§ **Your instructions**: Provide the data again in its entirety, exactly as given.

※

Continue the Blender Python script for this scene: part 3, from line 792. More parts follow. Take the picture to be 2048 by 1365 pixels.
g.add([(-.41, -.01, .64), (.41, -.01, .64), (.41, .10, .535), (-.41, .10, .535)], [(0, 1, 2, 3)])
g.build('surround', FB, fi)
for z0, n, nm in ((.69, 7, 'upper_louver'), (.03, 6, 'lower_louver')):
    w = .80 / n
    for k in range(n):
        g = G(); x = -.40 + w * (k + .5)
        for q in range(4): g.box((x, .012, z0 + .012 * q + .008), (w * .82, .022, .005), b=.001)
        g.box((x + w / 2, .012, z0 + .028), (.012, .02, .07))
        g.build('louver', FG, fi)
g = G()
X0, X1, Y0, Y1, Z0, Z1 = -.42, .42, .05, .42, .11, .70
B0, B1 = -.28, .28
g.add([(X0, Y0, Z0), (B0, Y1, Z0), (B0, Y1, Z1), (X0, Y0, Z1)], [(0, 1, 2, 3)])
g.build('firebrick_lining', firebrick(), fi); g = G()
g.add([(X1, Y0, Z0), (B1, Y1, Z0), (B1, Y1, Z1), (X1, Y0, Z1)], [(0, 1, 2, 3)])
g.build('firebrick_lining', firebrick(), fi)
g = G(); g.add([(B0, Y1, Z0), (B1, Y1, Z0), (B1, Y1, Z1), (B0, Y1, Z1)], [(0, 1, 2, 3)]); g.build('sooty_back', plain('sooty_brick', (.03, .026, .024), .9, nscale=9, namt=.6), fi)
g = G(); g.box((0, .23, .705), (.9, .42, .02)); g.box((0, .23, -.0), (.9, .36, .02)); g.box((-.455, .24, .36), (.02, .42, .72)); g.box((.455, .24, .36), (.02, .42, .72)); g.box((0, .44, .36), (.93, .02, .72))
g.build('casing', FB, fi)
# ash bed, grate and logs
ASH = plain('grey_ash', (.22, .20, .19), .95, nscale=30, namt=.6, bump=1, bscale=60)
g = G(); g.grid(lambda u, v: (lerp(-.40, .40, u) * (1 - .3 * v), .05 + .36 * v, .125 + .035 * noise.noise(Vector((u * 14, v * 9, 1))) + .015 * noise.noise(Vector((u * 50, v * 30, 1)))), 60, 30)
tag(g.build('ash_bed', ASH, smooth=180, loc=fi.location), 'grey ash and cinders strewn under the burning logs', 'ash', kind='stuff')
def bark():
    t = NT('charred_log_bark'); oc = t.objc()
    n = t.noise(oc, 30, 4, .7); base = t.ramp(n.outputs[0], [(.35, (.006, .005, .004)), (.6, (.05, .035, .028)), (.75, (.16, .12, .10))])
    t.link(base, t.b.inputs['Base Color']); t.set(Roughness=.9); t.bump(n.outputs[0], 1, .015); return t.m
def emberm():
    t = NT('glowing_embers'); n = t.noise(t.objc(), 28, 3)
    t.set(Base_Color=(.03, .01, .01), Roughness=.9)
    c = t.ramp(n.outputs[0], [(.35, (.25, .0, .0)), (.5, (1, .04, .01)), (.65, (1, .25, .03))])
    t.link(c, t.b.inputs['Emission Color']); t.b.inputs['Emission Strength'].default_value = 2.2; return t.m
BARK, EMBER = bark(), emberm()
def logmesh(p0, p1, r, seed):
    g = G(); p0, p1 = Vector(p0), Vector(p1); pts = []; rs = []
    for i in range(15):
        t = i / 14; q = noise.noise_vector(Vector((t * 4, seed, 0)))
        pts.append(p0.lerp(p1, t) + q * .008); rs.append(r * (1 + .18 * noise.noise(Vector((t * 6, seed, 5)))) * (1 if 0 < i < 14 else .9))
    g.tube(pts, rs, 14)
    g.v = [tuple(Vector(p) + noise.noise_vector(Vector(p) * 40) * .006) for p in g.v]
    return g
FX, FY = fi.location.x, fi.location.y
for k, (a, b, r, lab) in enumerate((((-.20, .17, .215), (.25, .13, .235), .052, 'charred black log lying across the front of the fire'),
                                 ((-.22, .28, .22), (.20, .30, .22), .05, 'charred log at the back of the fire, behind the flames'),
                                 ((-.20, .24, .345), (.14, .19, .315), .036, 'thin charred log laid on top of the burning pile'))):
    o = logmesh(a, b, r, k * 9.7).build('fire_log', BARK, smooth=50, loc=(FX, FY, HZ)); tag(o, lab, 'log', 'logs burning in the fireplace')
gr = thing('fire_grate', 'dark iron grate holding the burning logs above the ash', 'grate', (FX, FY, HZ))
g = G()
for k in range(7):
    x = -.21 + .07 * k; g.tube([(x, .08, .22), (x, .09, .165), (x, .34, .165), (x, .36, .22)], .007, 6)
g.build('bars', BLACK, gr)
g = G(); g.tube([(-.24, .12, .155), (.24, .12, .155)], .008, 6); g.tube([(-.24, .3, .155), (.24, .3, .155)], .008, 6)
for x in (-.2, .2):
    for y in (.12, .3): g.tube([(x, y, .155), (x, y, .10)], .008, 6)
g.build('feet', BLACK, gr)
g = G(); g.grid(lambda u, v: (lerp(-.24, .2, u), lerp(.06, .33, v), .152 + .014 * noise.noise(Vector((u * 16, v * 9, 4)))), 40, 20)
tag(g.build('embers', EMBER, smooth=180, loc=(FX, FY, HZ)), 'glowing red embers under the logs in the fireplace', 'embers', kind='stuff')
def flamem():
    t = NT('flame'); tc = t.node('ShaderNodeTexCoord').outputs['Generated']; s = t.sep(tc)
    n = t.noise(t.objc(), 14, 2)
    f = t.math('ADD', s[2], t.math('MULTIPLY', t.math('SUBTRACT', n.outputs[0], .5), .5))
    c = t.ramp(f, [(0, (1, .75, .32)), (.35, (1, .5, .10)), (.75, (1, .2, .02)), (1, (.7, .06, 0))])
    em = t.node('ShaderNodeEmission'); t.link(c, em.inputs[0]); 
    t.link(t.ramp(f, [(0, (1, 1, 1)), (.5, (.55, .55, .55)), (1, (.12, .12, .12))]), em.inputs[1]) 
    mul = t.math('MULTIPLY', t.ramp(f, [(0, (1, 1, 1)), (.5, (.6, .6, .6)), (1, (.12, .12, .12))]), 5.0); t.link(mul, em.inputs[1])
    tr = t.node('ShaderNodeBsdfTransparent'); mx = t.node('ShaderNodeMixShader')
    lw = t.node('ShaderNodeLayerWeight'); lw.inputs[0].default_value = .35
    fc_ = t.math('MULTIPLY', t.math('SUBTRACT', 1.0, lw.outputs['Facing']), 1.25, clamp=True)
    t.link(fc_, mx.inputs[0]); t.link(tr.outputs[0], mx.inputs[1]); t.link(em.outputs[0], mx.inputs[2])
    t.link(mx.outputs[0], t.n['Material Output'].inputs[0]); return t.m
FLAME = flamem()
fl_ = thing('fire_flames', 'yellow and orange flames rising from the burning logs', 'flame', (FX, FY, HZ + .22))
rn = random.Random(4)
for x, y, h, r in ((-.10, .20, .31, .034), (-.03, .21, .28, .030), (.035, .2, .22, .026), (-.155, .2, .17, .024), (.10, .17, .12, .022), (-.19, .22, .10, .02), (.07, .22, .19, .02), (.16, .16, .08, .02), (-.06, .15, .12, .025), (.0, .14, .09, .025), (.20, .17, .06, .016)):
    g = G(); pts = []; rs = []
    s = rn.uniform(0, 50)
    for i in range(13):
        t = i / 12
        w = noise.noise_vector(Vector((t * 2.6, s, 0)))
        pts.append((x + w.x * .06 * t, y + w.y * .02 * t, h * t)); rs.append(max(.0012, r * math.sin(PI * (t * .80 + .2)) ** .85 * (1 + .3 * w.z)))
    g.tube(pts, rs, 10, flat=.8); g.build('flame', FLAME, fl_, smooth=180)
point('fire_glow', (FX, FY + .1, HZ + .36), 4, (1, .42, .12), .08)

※

§ **Task output**:
Continue the Blender Python script for this scene: part 3, from line 792. More parts follow. Take the picture to be 2048 by 1365 pixels.
g.add([(-.41, -.01, .64), (.41, -.01, .64), (.41, .10, .535), (-.41, .10, .535)], [(0, 1, 2, 3)])
g.build('surround', FB, fi)
for z0, n, nm in ((.69, 7, 'upper_louver'), (.03, 6, 'lower_louver')):
    w = .80 / n
    for k in range(n):
        g = G(); x = -.40 + w * (k + .5)
        for q in range(4): g.box((x, .012, z0 + .012 * q + .008), (w * .82, .022, .005), b=.001)
        g.box((x + w / 2, .012, z0 + .028), (.012, .02, .07))
        g.build('louver', FG, fi)
g = G()
X0, X1, Y0, Y1, Z0, Z1 = -.42, .42, .05, .42, .11, .70
B0, B1 = -.28, .28
g.add([(X0, Y0, Z0), (B0, Y1, Z0), (B0, Y1, Z1), (X0, Y0, Z1)], [(0, 1, 2, 3)])
g.build('firebrick_lining', firebrick(), fi); g = G()
g.add([(X1, Y0, Z0), (B1, Y1, Z0), (B1, Y1, Z1), (X1, Y0, Z1)], [(0, 1, 2, 3)])
g.build('firebrick_lining', firebrick(), fi)
g = G(); g.add([(B0, Y1, Z0), (B1, Y1, Z0), (B1, Y1, Z1), (B0, Y1, Z1)], [(0, 1, 2, 3)]); g.build('sooty_back', plain('sooty_brick', (.03, .026, .024), .9, nscale=9, namt=.6), fi)
g = G(); g.box((0, .23, .705), (.9, .42, .02)); g.box((0, .23, -.0), (.9, .36, .02)); g.box((-.455, .24, .36), (.02, .42, .72)); g.box((.455, .24, .36), (.02, .42, .72)); g.box((0, .44, .36), (.93, .02, .72))
g.build('casing', FB, fi)
# ash bed, grate and logs
ASH = plain('grey_ash', (.22, .20, .19), .95, nscale=30, namt=.6, bump=1, bscale=60)
g = G(); g.grid(lambda u, v: (lerp(-.40, .40, u) * (1 - .3 * v), .05 + .36 * v, .125 + .035 * noise.noise(Vector((u * 14, v * 9, 1))) + .015 * noise.noise(Vector((u * 50, v * 30, 1)))), 60, 30)
tag(g.build('ash_bed', ASH, smooth=180, loc=fi.location), 'grey ash and cinders strewn under the burning logs', 'ash', kind='stuff')
def bark():
    t = NT('charred_log_bark'); oc = t.objc()
    n = t.noise(oc, 30, 4, .7); base = t.ramp(n.outputs[0], [(.35, (.006, .005, .004)), (.6, (.05, .035, .028)), (.75, (.16, .12, .10))])
    t.link(base, t.b.inputs['Base Color']); t.set(Roughness=.9); t.bump(n.outputs[0], 1, .015); return t.m
def emberm():
    t = NT('glowing_embers'); n = t.noise(t.objc(), 28, 3)
    t.set(Base_Color=(.03, .01, .01), Roughness=.9)
    c = t.ramp(n.outputs[0], [(.35, (.25, .0, .0)), (.5, (1, .04, .01)), (.65, (1, .25, .03))])
    t.link(c, t.b.inputs['Emission Color']); t.b.inputs['Emission Strength'].default_value = 2.2; return t.m
BARK, EMBER = bark(), emberm()
def logmesh(p0, p1, r, seed):
    g = G(); p0, p1 = Vector(p0), Vector(p1); pts = []; rs = []
    for i in range(15):
        t = i / 14; q = noise.noise_vector(Vector((t * 4, seed, 0)))
        pts.append(p0.lerp(p1, t) + q * .008); rs.append(r * (1 + .18 * noise.noise(Vector((t * 6, seed, 5)))) * (1 if 0 < i < 14 else .9))
    g.tube(pts, rs, 14)
    g.v = [tuple(Vector(p) + noise.noise_vector(Vector(p) * 40) * .006) for p in g.v]
    return g
FX, FY = fi.location.x, fi.location.y
for k, (a, b, r, lab) in enumerate((((-.20, .17, .215), (.25, .13, .235), .052, 'charred black log lying across the front of the fire'),
                                 ((-.22, .28, .22), (.20, .30, .22), .05, 'charred log at the back of the fire, behind the flames'),
                                 ((-.20, .24, .345), (.14, .19, .315), .036, 'thin charred log laid on top of the burning pile'))):
    o = logmesh(a, b, r, k * 9.7).build('fire_log', BARK, smooth=50, loc=(FX, FY, HZ)); tag(o, lab, 'log', 'logs burning in the fireplace')
gr = thing('fire_grate', 'dark iron grate holding the burning logs above the ash', 'grate', (FX, FY, HZ))
g = G()
for k in range(7):
    x = -.21 + .07 * k; g.tube([(x, .08, .22), (x, .09, .165), (x, .34, .165), (x, .36, .22)], .007, 6)
g.build('bars', BLACK, gr)
g = G(); g.tube([(-.24, .12, .155), (.24, .12, .155)], .008, 6); g.tube([(-.24, .3, .155), (.24, .3, .155)], .008, 6)
for x in (-.2, .2):
    for y in (.12, .3): g.tube([(x, y, .155), (x, y, .10)], .008, 6)
g.build('feet', BLACK, gr)
g = G(); g.grid(lambda u, v: (lerp(-.24, .2, u), lerp(.06, .33, v), .152 + .014 * noise.noise(Vector((u * 16, v * 9, 4)))), 40, 20)
tag(g.build('embers', EMBER, smooth=180, loc=(FX, FY, HZ)), 'glowing red embers under the logs in the fireplace', 'embers', kind='stuff')
def flamem():
    t = NT('flame'); tc = t.node('ShaderNodeTexCoord').outputs['Generated']; s = t.sep(tc)
    n = t.noise(t.objc(), 14, 2)
    f = t.math('ADD', s[2], t.math('MULTIPLY', t.math('SUBTRACT', n.outputs[0], .5), .5))
    c = t.ramp(f, [(0, (1, .75, .32)), (.35, (1, .5, .10)), (.75, (1, .2, .02)), (1, (.7, .06, 0))])
    em = t.node('ShaderNodeEmission'); t.link(c, em.inputs[0]); 
    t.link(t.ramp(f, [(0, (1, 1, 1)), (.5, (.55, .55, .55)), (1, (.12, .12, .12))]), em.inputs[1]) 
    mul = t.math('MULTIPLY', t.ramp(f, [(0, (1, 1, 1)), (.5, (.6, .6, .6)), (1, (.12, .12, .12))]), 5.0); t.link(mul, em.inputs[1])
    tr = t.node('ShaderNodeBsdfTransparent'); mx = t.node('ShaderNodeMixShader')
    lw = t.node('ShaderNodeLayerWeight'); lw.inputs[0].default_value = .35
    fc_ = t.math('MULTIPLY', t.math('SUBTRACT', 1.0, lw.outputs['Facing']), 1.25, clamp=True)
    t.link(fc_, mx.inputs[0]); t.link(tr.outputs[0], mx.inputs[1]); t.link(em.outputs[0], mx.inputs[2])
    t.link(mx.outputs[0], t.n['Material Output'].inputs[0]); return t.m
FLAME = flamem()
fl_ = thing('fire_flames', 'yellow and orange flames rising from the burning logs', 'flame', (FX, FY, HZ + .22))
rn = random.Random(4)
for x, y, h, r in ((-.10, .20, .31, .034), (-.03, .21, .28, .030), (.035, .2, .22, .026), (-.155, .2, .17, .024), (.10, .17, .12, .022), (-.19, .22, .10, .02), (.07, .22, .19, .02), (.16, .16, .08, .02), (-.06, .15, .12, .025), (.0, .14, .09, .025), (.20, .17, .06, .016)):
    g = G(); pts = []; rs = []
    s = rn.uniform(0, 50)
    for i in range(13):
        t = i / 12
        w = noise.noise_vector(Vector((t * 2.6, s, 0)))
        pts.append((x + w.x * .06 * t, y + w.y * .02 * t, h * t)); rs.append(max(.0012, r * math.sin(PI * (t * .80 + .2)) ** .85 * (1 + .3 * w.z)))
    g.tube(pts, rs, 10, flat=.8); g.build('flame', FLAME, fl_, smooth=180)
point('fire_glow', (FX, FY + .1, HZ + .36), 4, (1, .42, .12), .08)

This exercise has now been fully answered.